Gabriela Méndez Cota is a researcher in the Department of Philosophy at Universidad Iberoamericana, Ciudad de México. Inspired by deconstruction, psychoanalysis and technoscience feminism, her work explores the subjective and ethical dimensions of technological/political controversies in specific contexts. Her books include Disrupting Maize: Food, Biotechnology and Nationalism in Contemporary Mexico (Rowman & Littlefield, 2016). Among other places, her work has appeared in New FormationsMedia Theory, Women’s Studies: An Interdisciplinary Journal, and the Routledge Handbook of Ecocultural Identities (2020). Since 2014, she has been co-editor of the open access journal of culture and theory, Culture Machine ( Between 2019 and 2021 she led a practice-based educational initiative on critical/feminist/intersectional perspectives of open access, which included a collaboration with the COPIM project at the Centre for Postdigital Cultures at Coventry University, and which resulted in a collective rewriting of The Chernobyl Herbarium (Open Humanities Press, 2015).

Amy Ireland is a writer and theorist best known for her work with the technomaterialist transfeminist collective, Laboria Cuboniks, whose Xenofeminism: A Politics for Alienation (Verso, 2018) has been translated into eighteen languages.

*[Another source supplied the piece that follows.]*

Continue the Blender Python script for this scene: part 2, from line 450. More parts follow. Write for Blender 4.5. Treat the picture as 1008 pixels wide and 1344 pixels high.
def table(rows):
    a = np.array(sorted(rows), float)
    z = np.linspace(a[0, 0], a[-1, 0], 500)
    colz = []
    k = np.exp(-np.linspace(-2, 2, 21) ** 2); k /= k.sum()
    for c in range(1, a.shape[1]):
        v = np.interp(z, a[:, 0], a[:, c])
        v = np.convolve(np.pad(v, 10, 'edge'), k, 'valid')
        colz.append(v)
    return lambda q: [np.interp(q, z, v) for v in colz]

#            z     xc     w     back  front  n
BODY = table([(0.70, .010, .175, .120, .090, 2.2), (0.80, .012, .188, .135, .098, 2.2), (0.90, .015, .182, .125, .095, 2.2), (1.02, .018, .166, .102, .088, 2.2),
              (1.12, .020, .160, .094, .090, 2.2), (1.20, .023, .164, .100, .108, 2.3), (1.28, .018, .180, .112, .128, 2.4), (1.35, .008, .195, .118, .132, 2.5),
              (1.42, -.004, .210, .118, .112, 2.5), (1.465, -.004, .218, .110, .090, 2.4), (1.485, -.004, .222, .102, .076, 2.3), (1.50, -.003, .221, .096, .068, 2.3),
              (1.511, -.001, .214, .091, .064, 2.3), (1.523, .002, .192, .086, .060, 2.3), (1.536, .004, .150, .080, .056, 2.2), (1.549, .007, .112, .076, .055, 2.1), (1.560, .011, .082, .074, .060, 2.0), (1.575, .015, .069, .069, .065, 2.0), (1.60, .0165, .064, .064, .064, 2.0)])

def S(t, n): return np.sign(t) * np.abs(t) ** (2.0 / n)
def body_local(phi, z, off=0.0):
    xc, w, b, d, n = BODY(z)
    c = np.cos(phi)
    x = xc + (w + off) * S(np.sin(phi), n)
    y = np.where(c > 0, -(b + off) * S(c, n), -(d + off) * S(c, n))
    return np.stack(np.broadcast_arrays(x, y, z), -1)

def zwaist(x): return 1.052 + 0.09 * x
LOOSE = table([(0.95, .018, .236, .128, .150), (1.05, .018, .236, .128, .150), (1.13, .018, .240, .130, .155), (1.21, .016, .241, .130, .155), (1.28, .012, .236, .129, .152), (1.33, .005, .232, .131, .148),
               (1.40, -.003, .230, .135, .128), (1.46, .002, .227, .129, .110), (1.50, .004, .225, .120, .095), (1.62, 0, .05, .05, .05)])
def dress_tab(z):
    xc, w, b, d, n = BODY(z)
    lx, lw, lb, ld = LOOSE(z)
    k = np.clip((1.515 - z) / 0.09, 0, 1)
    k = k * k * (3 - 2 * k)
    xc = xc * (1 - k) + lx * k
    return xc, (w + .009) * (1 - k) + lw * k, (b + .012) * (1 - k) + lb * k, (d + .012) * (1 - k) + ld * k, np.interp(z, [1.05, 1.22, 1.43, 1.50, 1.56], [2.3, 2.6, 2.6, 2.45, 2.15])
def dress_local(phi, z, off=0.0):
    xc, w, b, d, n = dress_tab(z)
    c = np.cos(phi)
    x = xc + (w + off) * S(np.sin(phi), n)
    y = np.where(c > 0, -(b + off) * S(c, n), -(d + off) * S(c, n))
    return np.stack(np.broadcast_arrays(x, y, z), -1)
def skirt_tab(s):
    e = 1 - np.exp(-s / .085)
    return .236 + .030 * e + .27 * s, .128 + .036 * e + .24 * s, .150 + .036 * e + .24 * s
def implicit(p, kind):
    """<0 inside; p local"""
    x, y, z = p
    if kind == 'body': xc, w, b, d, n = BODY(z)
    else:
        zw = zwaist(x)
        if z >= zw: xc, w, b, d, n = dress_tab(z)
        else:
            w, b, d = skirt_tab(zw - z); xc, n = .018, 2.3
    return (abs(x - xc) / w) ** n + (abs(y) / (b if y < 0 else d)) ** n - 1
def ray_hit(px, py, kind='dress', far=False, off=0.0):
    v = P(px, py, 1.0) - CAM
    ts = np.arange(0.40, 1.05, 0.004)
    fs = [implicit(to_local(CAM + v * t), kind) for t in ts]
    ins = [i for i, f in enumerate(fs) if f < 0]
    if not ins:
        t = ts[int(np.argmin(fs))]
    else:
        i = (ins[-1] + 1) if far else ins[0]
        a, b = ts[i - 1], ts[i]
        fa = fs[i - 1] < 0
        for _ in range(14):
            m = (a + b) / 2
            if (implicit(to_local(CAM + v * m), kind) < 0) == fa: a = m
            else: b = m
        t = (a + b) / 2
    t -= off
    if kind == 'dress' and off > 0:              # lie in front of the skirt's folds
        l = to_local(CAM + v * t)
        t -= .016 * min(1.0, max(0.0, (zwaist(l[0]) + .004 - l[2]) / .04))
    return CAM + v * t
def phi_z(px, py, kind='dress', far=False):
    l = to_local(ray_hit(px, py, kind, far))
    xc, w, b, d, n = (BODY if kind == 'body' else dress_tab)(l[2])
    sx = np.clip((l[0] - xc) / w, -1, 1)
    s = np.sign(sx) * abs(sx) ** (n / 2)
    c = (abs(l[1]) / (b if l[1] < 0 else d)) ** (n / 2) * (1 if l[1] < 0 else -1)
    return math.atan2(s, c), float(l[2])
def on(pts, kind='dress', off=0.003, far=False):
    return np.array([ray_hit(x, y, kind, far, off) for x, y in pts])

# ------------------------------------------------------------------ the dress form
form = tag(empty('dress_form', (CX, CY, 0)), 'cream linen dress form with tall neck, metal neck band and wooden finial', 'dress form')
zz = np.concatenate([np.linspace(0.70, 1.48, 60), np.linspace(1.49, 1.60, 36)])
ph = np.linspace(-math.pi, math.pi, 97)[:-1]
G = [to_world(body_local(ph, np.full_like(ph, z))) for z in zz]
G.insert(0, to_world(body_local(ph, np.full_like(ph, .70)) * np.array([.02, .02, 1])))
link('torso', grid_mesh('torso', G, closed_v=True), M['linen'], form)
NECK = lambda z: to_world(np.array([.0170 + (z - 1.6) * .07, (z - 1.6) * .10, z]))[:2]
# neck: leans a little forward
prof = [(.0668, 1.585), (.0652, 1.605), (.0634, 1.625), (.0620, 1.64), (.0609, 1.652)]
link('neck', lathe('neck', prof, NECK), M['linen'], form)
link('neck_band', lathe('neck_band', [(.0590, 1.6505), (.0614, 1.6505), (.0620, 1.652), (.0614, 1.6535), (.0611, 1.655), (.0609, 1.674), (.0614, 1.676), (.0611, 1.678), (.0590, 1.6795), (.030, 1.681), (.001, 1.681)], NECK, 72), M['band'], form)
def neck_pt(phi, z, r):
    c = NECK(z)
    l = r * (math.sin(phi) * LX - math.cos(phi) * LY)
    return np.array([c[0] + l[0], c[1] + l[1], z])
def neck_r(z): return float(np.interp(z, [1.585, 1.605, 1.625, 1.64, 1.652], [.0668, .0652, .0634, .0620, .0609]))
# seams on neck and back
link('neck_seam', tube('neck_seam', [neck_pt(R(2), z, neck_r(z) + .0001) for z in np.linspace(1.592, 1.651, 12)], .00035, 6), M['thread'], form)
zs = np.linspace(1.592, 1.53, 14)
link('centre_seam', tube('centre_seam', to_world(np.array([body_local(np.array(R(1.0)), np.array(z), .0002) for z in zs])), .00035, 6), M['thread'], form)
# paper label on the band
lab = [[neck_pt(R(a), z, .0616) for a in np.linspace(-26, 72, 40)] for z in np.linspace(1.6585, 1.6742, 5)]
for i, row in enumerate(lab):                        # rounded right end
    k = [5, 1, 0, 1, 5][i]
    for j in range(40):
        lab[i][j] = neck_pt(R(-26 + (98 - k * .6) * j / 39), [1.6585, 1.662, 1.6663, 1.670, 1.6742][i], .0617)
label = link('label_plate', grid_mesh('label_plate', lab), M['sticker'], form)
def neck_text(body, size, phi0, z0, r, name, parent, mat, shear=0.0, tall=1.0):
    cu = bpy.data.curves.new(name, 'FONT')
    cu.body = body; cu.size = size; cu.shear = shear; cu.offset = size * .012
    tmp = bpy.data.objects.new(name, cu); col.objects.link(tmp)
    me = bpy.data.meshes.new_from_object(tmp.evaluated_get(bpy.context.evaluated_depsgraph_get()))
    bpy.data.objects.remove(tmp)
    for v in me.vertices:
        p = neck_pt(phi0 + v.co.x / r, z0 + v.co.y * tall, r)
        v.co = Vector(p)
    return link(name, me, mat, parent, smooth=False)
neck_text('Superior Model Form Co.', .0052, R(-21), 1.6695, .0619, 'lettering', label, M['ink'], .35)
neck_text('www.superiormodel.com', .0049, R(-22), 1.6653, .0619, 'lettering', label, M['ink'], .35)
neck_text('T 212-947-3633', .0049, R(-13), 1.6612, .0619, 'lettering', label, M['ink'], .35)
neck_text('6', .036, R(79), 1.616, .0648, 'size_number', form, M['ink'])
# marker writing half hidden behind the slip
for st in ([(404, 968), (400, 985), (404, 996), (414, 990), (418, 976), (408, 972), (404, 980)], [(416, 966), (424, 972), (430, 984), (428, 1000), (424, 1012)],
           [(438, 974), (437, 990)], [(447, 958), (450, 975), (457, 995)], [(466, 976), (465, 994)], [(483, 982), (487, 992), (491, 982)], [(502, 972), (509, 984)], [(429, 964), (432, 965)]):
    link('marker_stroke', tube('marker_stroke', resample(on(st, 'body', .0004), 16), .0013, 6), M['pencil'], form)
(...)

With Maya B. Kronic she is the author of Cute Accelerationism (Urbanomic, 2024), and an anthology of her philosophical essays (Filosofía-Ficción: Inteligencia Artificial, technología oculta y el fin de la humanidad), was published by Holobionte in 2022. Amy’s work has appeared in various academic journals, poetry anthologies, art reviews, and exhibitions, including the Barbican Centre’s 2019 ‘AI: More than Human’, and the 2021 Athens Biennale. Amy currently works as an editor and translator for the UK contemporary art and philosophy publisher, Urbanomic.

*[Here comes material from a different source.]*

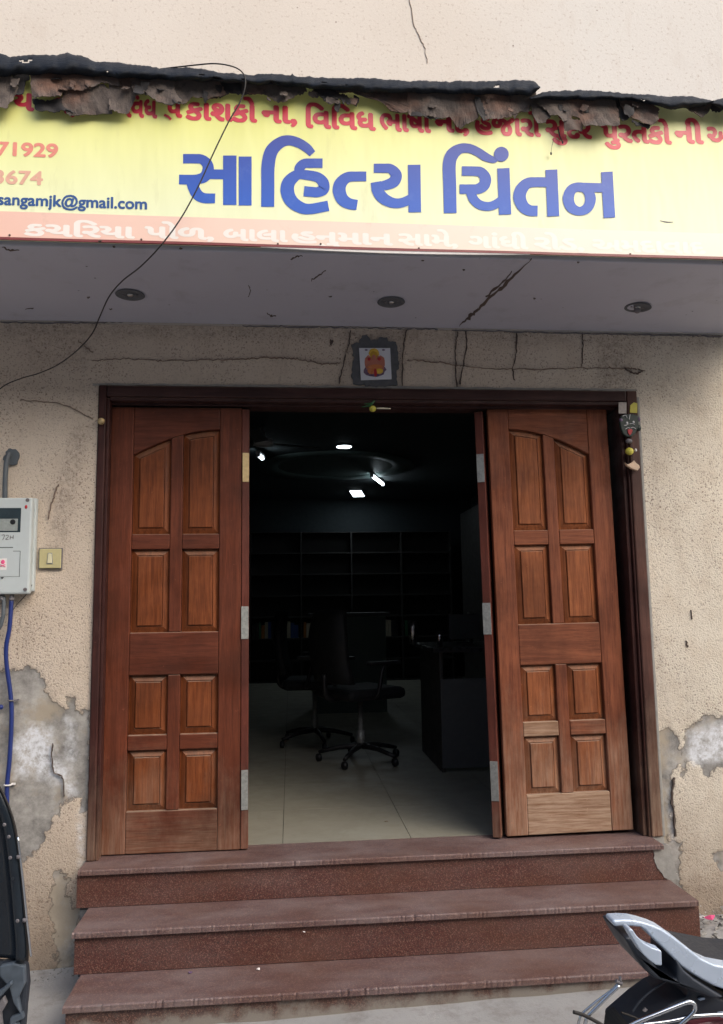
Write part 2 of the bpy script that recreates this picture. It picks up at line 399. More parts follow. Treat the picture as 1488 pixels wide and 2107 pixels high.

Alexandra (Sasha) Anikina is a media theorist and artist whose work focuses on algorithmic and visual culture, affective infrastructures, imaginaries of technology, feminist STS and technological conditions of knowledge production, governance, labour and affect. Recently she has been focused on two bodies of work: one, feminist and decolonial imaginaries of AI and procedural animism; and the other concerned with post-socialist state necropolitics. She is Senior Lecturer in Media Practices at the department of Art and Media Technology in Winchester School of Art, University of Southampton and co-director of Critical Infrastructures and Image Politics research group and Programme Co-Lead for MA Global Media Management.

Geoff Cox is Professor of Art and Computational Culture, and co-director of the Center for the Study of the Networked Image (CSNI) at London South Bank University, as well as adjunct at Aarhus University. Hisesearch interests lie broadly across the fields of software studies, image politics, experimental publishing and AI literacy.  

The event will be hybrid and recorded. It is organised by Dr Alexandra Anikina as the first in the series of AI conversations hosted by Critical Infrastructures and Image Politics research group (University of Southampton) and the Centre for the Study of the Networked Image (London South Bank University). The event is supported by Web Science Institute.